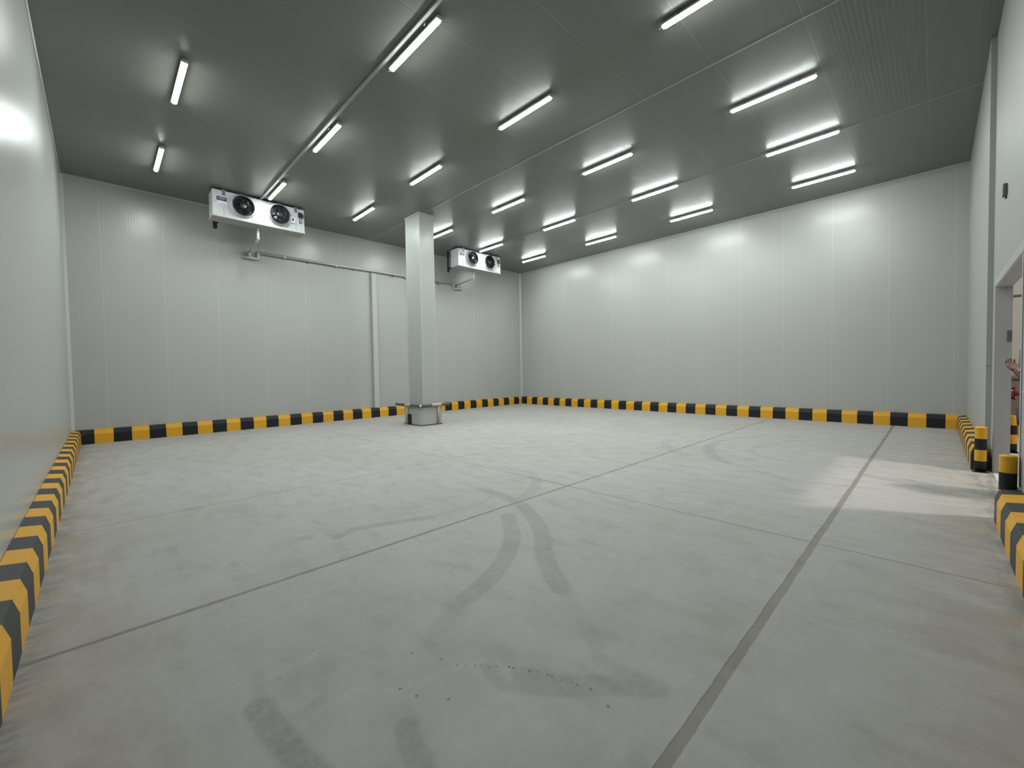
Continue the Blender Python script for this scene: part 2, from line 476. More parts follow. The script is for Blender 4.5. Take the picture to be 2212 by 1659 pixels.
# corner flashings
S('trim_6', MB().prism([(-.0, 0), (-.05, 0), (0, -.05)], 'z', .3, H), M['flash'])
S('trim_7', MB().prism([(-LA, 0), (-LA + .05, 0), (-LA, -.05)], 'z', .3, H), M['flash'])
# end piece of the thick wall: narrow upright strip with a small ledge
S('trim_8', MB().box(XJ - .006, YN, 1.432, XJ + .12, YF + .006, 1.440), M['flash'])

# ------------------------------------------------------------------ doorway frame
d = bpy.data.objects.new('door_1', None); COL.objects.link(d); d.location = (DX1, YN, 0); d['kind'] = 'structure'
d['label'] = 'open cold room doorway with grey metal frame at the right edge'
def loc_build(mb, name, mats, parent):
    o = mb.build(name, mats); o.parent = parent; o.matrix_parent_inverse = Matrix.Translation(-Vector(parent.location)); return o
fr = MB()
fr.box(DX0 - .09, YN, DZ, DX1 + .06, YN + .008, DZ + .10)
fr.box(DX1, YN, 0, DX1 + .06, YN + .008, DZ)
fr.box(DX0 - .06, YN, .32, DX0, YN + .008, DZ)
fr.box(DX0, YN + .002, DZ - .012, DX1, YN - T - .002, DZ)
fr.box(DX1 - .012, YN + .002, 0, DX1, YN - T - .002, DZ)
fr.box(DX0, YN + .002, 0, DX0 + .012, YN - T - .002, DZ)
loc_build(fr, 'door_frame', M['frame'], d)
loc_build(MB().box(DX1 - .017, -13.958, 1.742, DX1 - .012, -14.0, 1.884), 'switch_plate', M['plate'], d)

# ------------------------------------------------------------------ corridor outside
S('floor_outside', MB().box(-12, YN, -.12, .0, -20, 0.0), M['slab'])
S('wall_outside_end', MB().box(-.5, YN - T, 0, -.36, -20, 9), M['beige'])
S('wall_outside_far', MB().box(-12, -20, 0, -.36, -20.14, 9), M['beige'])
S('wall_outside_near', MB().box(-12.14, YN - T, 0, -12, -20.14, 9), M['beige'])
S('ceiling_outside', MB().box(-12.14, YN - T, 9, -.36, -20.14, 9.12), M['beige'])
S('trim_9', MB().box(-.515, YN - T, 2.80, -.5, -17, 2.835), M['hole'])
o = MB().box(-.60, -14.05, .30, -.57, -15.2, 1.21, bev=.004).box(-.64, -14.05, 1.15, -.56, -15.2, 1.21).box(-.64, -14.1, 0, -.51, -14.16, .3).box(-.64, -15.1, 0, -.51, -15.16, .3).build('board_panel', M['taupe'])
tag(o, 'taupe brown board standing outside the doorway above the striped kerb', 'board')
r_ = empty('valve_fitting', (-.95, -14.42, .86), 'dark red metal fitting seen through the doorway before the taupe board', 'valve')
MB().tube([(0, .14, .0), (0, -.2, .0)], .045, 16).build('pipe', M['red'], r_)
MB().tube([(0, .055, -.11), (0, .055, .11)], .05, 16).lathe([(.001, .11), (.065, .11), (.065, .125), (.001, .125)], (0, .055, 0), 'z', 20).lathe([(.001, -.125), (.065, -.125), (.065, -.11), (.001, -.11)], (0, .055, 0), 'z', 20).build('coupling', M['red'], r_)
MB().tube([(0, -.1, -.86), (0, -.1, 0)], .03, 12).build('riser', M['red'], r_)

# ------------------------------------------------------------------ painted kerbs
KP = [(0.003, 0.0), (0.143, 0.0), (0.143, 0.217), (0.118, 0.298), (0.003, 0.314)]   # (distance from wall, height)
def kerb(name, pos, nrm, bounds, cols, mit0, mit1, label, blk='kblack'):
    """pos(t, d, z) -> point; bounds = list of t along the wall; cols[i] colour between bounds i and i+1"""
    bm = bmesh.new()
    rings = []
    n = len(bounds)
    for i, t in enumerate(bounds):
        ring = []
        for dd, z in KP:
            tt = t
            if i == 0 and mit0: tt = t + (dd + .003) * mit0
            if i == n - 1 and mit1: tt = t + (dd + .003) * mit1
            jx = random.uniform(-.004, .004) if 0 < i < n - 1 else 0
            ring.append(bm.verts.new(pos(tt + jx * (1 if dd < .12 else .5), dd, z)))
        rings.append(ring)
    m = len(KP)
    for i in range(n - 1):
        for j in range(m):
            fc = bm.faces.new((rings[i][j], rings[i][(j + 1) % m], rings[i + 1][(j + 1) % m], rings[i + 1][j]))
            fc.material_index = cols[i]
    bm.faces.new(rings[0]).material_index = cols[0]
    bm.faces.new(list(reversed(rings[-1]))).material_index = cols[-1]
    es = [e_ for e_ in bm.edges if not e_.is_boundary and abs(e_.verts[0].co.z - e_.verts[1].co.z) < 1e-5 and e_.verts[0].co.z > .2 and e_.verts[0].co.z < .3]
    bmesh.ops.bevel(bm, geom=es, offset=.01, segments=2, affect='EDGES', material=-1)
    mb = MB(); mb.bm.free(); mb.bm = bm
    o = mb.build(name, [M['yellow'], M[blk]])
    return tag(o, label, 'kerb', 'black and yellow painted kerbs')
Yc, Kc = 0, 1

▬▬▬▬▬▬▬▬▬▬

* _Direction_
Copy the listing over exactly, skipping the pictures it holds.

* _Result of the task_
Continue the Blender Python script for this scene: part 2, from line 476. More parts follow. The script is for Blender 4.5. Take the picture to be 2212 by 1659 pixels.
# corner flashings
S('trim_6', MB().prism([(-.0, 0), (-.05, 0), (0, -.05)], 'z', .3, H), M['flash'])
S('trim_7', MB().prism([(-LA, 0), (-LA + .05, 0), (-LA, -.05)], 'z', .3, H), M['flash'])
# end piece of the thick wall: narrow upright strip with a small ledge
S('trim_8', MB().box(XJ - .006, YN, 1.432, XJ + .12, YF + .006, 1.440), M['flash'])

# ------------------------------------------------------------------ doorway frame
d = bpy.data.objects.new('door_1', None); COL.objects.link(d); d.location = (DX1, YN, 0); d['kind'] = 'structure'
d['label'] = 'open cold room doorway with grey metal frame at the right edge'
def loc_build(mb, name, mats, parent):
    o = mb.build(name, mats); o.parent = parent; o.matrix_parent_inverse = Matrix.Translation(-Vector(parent.location)); return o
fr = MB()
fr.box(DX0 - .09, YN, DZ, DX1 + .06, YN + .008, DZ + .10)
fr.box(DX1, YN, 0, DX1 + .06, YN + .008, DZ)
fr.box(DX0 - .06, YN, .32, DX0, YN + .008, DZ)
fr.box(DX0, YN + .002, DZ - .012, DX1, YN - T - .002, DZ)
fr.box(DX1 - .012, YN + .002, 0, DX1, YN - T - .002, DZ)
fr.box(DX0, YN + .002, 0, DX0 + .012, YN - T - .002, DZ)
loc_build(fr, 'door_frame', M['frame'], d)
loc_build(MB().box(DX1 - .017, -13.958, 1.742, DX1 - .012, -14.0, 1.884), 'switch_plate', M['plate'], d)

# ------------------------------------------------------------------ corridor outside
S('floor_outside', MB().box(-12, YN, -.12, .0, -20, 0.0), M['slab'])
S('wall_outside_end', MB().box(-.5, YN - T, 0, -.36, -20, 9), M['beige'])
S('wall_outside_far', MB().box(-12, -20, 0, -.36, -20.14, 9), M['beige'])
S('wall_outside_near', MB().box(-12.14, YN - T, 0, -12, -20.14, 9), M['beige'])
S('ceiling_outside', MB().box(-12.14, YN - T, 9, -.36, -20.14, 9.12), M['beige'])
S('trim_9', MB().box(-.515, YN - T, 2.80, -.5, -17, 2.835), M['hole'])
o = MB().box(-.60, -14.05, .30, -.57, -15.2, 1.21, bev=.004).box(-.64, -14.05, 1.15, -.56, -15.2, 1.21).box(-.64, -14.1, 0, -.51, -14.16, .3).box(-.64, -15.1, 0, -.51, -15.16, .3).build('board_panel', M['taupe'])
tag(o, 'taupe brown board standing outside the doorway above the striped kerb', 'board')
r_ = empty('valve_fitting', (-.95, -14.42, .86), 'dark red metal fitting seen through the doorway before the taupe board', 'valve')
MB().tube([(0, .14, .0), (0, -.2, .0)], .045, 16).build('pipe', M['red'], r_)
MB().tube([(0, .055, -.11), (0, .055, .11)], .05, 16).lathe([(.001, .11), (.065, .11), (.065, .125), (.001, .125)], (0, .055, 0), 'z', 20).lathe([(.001, -.125), (.065, -.125), (.065, -.11), (.001, -.11)], (0, .055, 0), 'z', 20).build('coupling', M['red'], r_)
MB().tube([(0, -.1, -.86), (0, -.1, 0)], .03, 12).build('riser', M['red'], r_)

# ------------------------------------------------------------------ painted kerbs
KP = [(0.003, 0.0), (0.143, 0.0), (0.143, 0.217), (0.118, 0.298), (0.003, 0.314)]   # (distance from wall, height)
def kerb(name, pos, nrm, bounds, cols, mit0, mit1, label, blk='kblack'):
    """pos(t, d, z) -> point; bounds = list of t along the wall; cols[i] colour between bounds i and i+1"""
    bm = bmesh.new()
    rings = []
    n = len(bounds)
    for i, t in enumerate(bounds):
        ring = []
        for dd, z in KP:
            tt = t
            if i == 0 and mit0: tt = t + (dd + .003) * mit0
            if i == n - 1 and mit1: tt = t + (dd + .003) * mit1
            jx = random.uniform(-.004, .004) if 0 < i < n - 1 else 0
            ring.append(bm.verts.new(pos(tt + jx * (1 if dd < .12 else .5), dd, z)))
        rings.append(ring)
    m = len(KP)
    for i in range(n - 1):
        for j in range(m):
            fc = bm.faces.new((rings[i][j], rings[i][(j + 1) % m], rings[i + 1][(j + 1) % m], rings[i + 1][j]))
            fc.material_index = cols[i]
    bm.faces.new(rings[0]).material_index = cols[0]
    bm.faces.new(list(reversed(rings[-1]))).material_index = cols[-1]
    es = [e_ for e_ in bm.edges if not e_.is_boundary and abs(e_.verts[0].co.z - e_.verts[1].co.z) < 1e-5 and e_.verts[0].co.z > .2 and e_.verts[0].co.z < .3]
    bmesh.ops.bevel(bm, geom=es, offset=.01, segments=2, affect='EDGES', material=-1)
    mb = MB(); mb.bm.free(); mb.bm = bm
    o = mb.build(name, [M['yellow'], M[blk]])
    return tag(o, label, 'kerb', 'black and yellow painted kerbs')
Yc, Kc = 0, 1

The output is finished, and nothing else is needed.